Find all lines in the listing that include the word "scene", then copy them.

--- Source excerpt ---

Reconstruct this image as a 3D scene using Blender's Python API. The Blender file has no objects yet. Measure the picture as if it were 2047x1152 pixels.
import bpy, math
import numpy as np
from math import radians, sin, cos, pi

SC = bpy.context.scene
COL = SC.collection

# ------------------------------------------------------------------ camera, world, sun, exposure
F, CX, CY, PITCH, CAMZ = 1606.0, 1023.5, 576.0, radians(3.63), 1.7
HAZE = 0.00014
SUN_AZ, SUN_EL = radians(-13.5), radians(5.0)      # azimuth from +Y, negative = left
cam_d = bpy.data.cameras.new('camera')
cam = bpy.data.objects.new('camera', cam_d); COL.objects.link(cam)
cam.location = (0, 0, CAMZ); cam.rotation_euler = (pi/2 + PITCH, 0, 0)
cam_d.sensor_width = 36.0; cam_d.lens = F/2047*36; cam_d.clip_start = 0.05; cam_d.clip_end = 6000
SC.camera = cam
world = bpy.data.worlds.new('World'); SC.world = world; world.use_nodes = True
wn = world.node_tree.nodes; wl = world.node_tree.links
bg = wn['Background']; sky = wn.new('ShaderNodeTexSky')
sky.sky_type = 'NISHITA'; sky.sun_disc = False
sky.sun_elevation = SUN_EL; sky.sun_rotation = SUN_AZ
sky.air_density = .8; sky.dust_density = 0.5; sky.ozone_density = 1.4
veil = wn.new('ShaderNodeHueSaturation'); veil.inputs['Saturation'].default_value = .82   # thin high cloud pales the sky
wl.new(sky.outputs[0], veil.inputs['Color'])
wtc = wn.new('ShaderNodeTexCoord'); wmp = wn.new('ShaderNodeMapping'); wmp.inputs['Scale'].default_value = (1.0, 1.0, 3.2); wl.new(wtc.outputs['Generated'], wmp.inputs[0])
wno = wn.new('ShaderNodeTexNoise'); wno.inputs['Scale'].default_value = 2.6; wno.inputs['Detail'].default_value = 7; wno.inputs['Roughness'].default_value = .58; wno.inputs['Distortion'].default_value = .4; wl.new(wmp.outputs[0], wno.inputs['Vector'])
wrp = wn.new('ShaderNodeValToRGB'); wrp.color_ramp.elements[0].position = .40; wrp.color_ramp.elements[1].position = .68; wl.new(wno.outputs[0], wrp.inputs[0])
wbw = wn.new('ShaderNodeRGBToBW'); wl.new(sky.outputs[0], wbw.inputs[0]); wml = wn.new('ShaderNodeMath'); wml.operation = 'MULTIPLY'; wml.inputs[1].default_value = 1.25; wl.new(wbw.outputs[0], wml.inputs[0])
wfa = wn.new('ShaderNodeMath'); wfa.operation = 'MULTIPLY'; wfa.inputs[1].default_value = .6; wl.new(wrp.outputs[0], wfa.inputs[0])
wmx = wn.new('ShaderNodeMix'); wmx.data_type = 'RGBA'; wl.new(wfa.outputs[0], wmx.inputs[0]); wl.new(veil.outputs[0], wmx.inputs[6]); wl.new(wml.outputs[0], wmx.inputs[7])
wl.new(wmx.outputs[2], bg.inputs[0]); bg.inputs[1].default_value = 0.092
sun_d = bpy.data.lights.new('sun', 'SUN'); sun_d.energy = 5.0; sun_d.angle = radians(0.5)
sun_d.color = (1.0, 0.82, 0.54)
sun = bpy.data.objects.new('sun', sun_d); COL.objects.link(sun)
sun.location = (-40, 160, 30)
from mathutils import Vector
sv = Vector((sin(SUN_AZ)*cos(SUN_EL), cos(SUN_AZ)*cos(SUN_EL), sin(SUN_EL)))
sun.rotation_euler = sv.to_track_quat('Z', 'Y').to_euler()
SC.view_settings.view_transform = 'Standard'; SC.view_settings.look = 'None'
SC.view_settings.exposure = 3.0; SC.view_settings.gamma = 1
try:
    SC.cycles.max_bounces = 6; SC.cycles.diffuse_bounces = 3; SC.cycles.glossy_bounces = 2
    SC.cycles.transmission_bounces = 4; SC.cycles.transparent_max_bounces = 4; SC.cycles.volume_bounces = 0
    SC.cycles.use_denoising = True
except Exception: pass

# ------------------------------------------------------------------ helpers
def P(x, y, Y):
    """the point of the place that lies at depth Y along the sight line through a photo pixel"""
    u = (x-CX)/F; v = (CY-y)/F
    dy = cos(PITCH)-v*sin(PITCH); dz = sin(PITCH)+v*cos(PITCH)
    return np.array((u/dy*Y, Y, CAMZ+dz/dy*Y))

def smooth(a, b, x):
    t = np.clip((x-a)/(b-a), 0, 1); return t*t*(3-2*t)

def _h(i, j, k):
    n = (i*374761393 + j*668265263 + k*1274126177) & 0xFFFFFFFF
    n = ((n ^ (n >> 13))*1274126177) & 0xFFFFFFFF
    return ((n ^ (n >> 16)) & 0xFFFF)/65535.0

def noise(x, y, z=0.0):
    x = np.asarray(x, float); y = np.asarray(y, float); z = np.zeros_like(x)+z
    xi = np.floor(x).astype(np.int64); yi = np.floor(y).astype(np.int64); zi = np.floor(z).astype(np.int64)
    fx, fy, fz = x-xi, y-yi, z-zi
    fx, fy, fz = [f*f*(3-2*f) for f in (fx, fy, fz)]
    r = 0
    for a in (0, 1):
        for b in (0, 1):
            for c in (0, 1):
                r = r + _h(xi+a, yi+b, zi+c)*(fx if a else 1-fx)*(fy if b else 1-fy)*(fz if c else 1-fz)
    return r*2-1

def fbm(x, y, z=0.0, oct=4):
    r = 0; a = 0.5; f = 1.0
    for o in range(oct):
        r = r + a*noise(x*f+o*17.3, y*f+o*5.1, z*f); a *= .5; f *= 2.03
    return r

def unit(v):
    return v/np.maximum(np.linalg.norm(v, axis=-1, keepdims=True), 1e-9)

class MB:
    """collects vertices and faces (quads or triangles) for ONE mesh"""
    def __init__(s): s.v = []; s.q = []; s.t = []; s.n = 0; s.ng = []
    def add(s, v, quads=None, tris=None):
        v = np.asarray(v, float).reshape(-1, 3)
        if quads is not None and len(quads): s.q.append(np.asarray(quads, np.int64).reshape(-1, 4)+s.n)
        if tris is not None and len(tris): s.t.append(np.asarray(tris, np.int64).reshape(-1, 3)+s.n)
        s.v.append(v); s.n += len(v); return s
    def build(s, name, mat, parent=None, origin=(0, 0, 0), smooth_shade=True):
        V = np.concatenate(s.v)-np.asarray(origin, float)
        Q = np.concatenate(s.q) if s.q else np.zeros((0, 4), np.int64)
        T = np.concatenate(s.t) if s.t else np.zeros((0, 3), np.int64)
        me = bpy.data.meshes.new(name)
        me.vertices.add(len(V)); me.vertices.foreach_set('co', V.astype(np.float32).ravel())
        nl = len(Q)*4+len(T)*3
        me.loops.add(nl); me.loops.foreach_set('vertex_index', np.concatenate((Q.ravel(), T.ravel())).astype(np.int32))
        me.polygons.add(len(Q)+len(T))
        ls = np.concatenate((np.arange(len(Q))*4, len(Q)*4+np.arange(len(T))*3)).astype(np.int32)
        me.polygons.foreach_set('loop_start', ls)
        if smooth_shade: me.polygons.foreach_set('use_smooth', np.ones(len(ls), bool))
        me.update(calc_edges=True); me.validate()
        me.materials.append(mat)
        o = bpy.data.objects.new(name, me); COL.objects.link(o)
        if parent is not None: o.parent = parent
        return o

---

→ **Finished task**:
Reconstruct this image as a 3D scene using Blender's Python API. The Blender file has no objects yet. Measure the picture as if it were 2047x1152 pixels.
SC = bpy.context.scene